**Set exercise:** Return only the count of lines in which the word "parts" appears.

**Material for this task:**
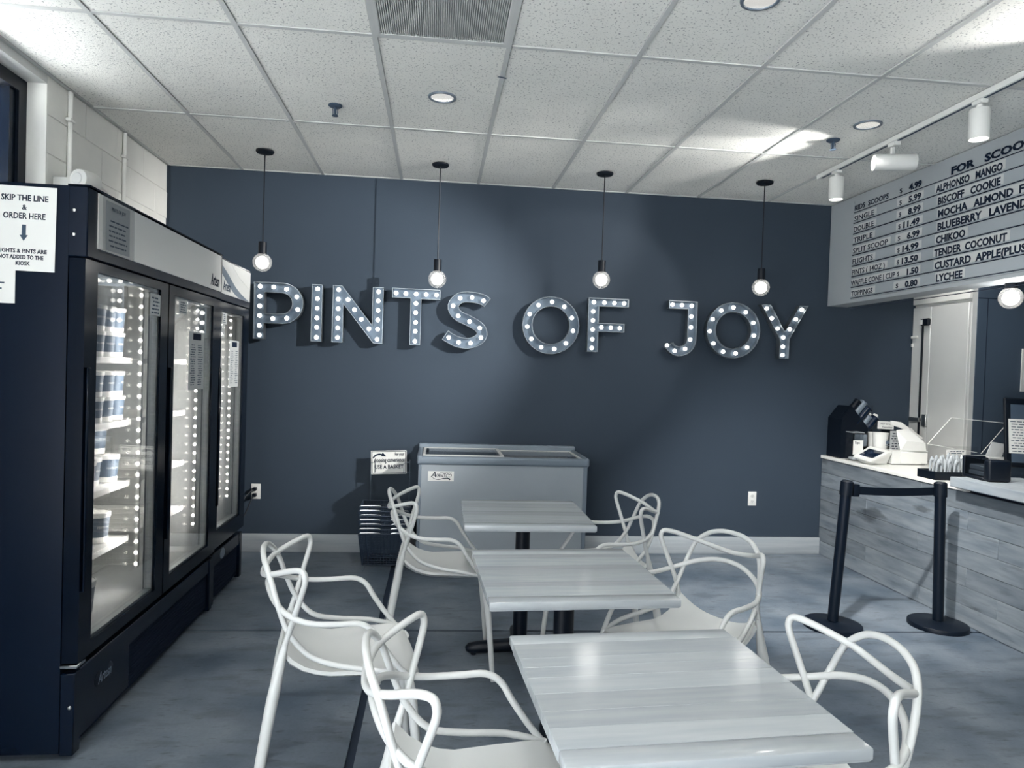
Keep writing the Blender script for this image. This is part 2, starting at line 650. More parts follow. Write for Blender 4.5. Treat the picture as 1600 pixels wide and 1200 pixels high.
def slab(poly):
    mb = MB()
    mb.prism([poly], -0.05, 0.0, 'z')
    return obj('concrete_slab', mb, 'floor', floor, smooth=0)


a, g = 0.017, 0.012
slab([(XL - 0.25, Y0), (jx - a, Y0), (jx - a, jy(jx) - g), (XL - 0.25, jy(XL) - g)])
slab([(jx + a, Y0), (3.2, Y0), (3.2, jy(3.2) - g), (jx + a, jy(jx) - g)])
slab([(3.2, Y0), (XR, Y0), (XR, jy(XR) - g), (3.2, jy(3.2) - g)])
slab([(XL - 0.25, jy(XL) + g), (jx - a, jy(jx) + g), (jx - a, YB), (XL - 0.25, YB)])
slab([(jx + a, jy(jx) + g), (3.2, jy(3.2) + g), (3.2, YB), (jx + a, YB)])
slab([(3.2, jy(3.2) + g), (XR, jy(XR) + g), (XR, YB), (3.2, YB)])

wall_back = struct('wall_back', MB().box((XL - 0.3, YB, -0.1), (XR + 0.1, YB + 0.12, H + 0.1)), 'wall', smooth=0)
wall_right = struct('wall_right', MB().box((XR, Y0, -0.1), (XR + 0.12, YB, H + 0.1)), 'wall', smooth=0)
base = struct('baseboard_back', MB().bbox((-1.52, YB - 0.022, 0.0), (XC, YB, 0.142), 0.003), 'baseboard')

pavement = struct('bounce_ground', MB().box((-16, -18, -0.16), (14, Y0 - 0.001, -0.04)).box((-16, Y0 - 0.001, -0.16), (XL - 0.32, 9, -0.04)), 'pavement', smooth=0)  # unseen ground, added to bounce sunlight through the openings onto the ceiling
wall_front = struct('wall_front', MB().box((-0.9, Y0 - 0.15, -0.1), (XR + 0.1, Y0, H + 0.1)).box((XL - 0.3, Y0 - 0.15, 2.8), (-0.9, Y0, H + 0.1)), 'mortar', smooth=0)  # unseen wall, its opening shaped to limit frontal daylight
# left wall of painted blocks, ending at the window jamb
WJ = 3.985
wall_left = struct('wall_left', MB().box((XL - 0.28, WJ + 0.004, -0.1), (XL - 0.006, YB, H + 0.05)).box((XL - 0.28, 2.75, -0.1), (XL - 0.006, WJ, 0.6)), 'mortar', smooth=0)
wall_left_front = struct('wall_left_front', MB().box((XL - 0.28, Y0, 2.85), (XL - 0.006, 0.35, H + 0.05)).box((XL - 0.28, 0.35, -0.1), (XL - 0.006, 2.75, H + 0.05)), 'wall', smooth=0)  # unseen stretch, added solid and dark so the freezer side reflects little light
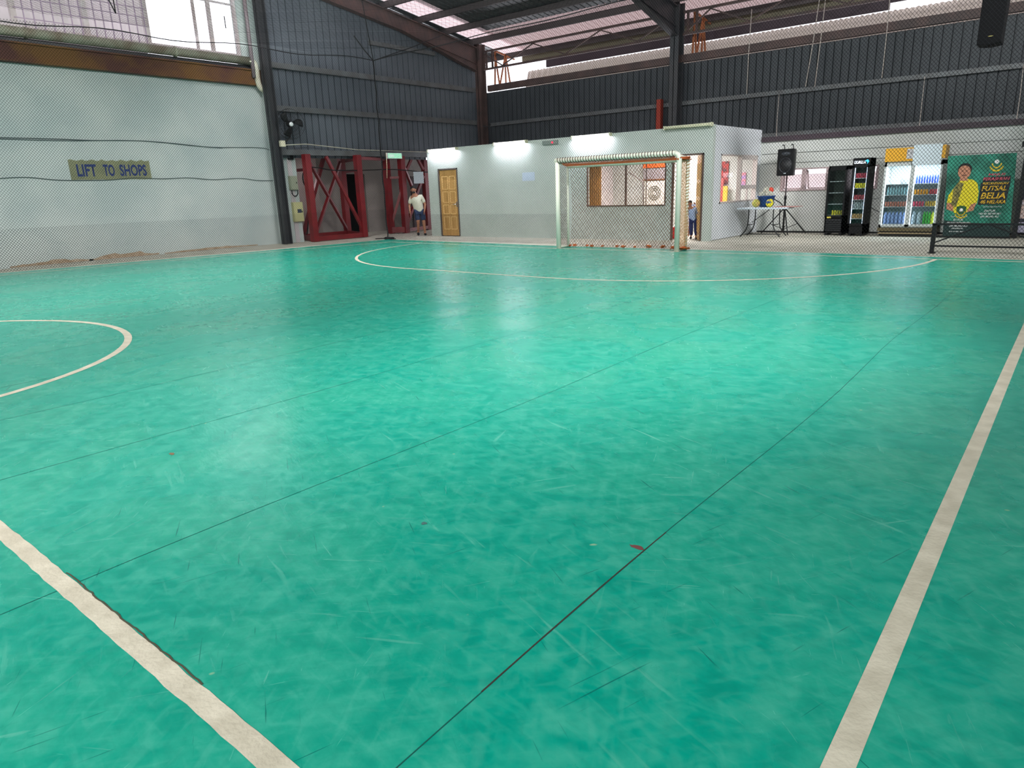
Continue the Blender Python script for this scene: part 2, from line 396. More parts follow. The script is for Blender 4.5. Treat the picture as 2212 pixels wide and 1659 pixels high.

**Full output:** 2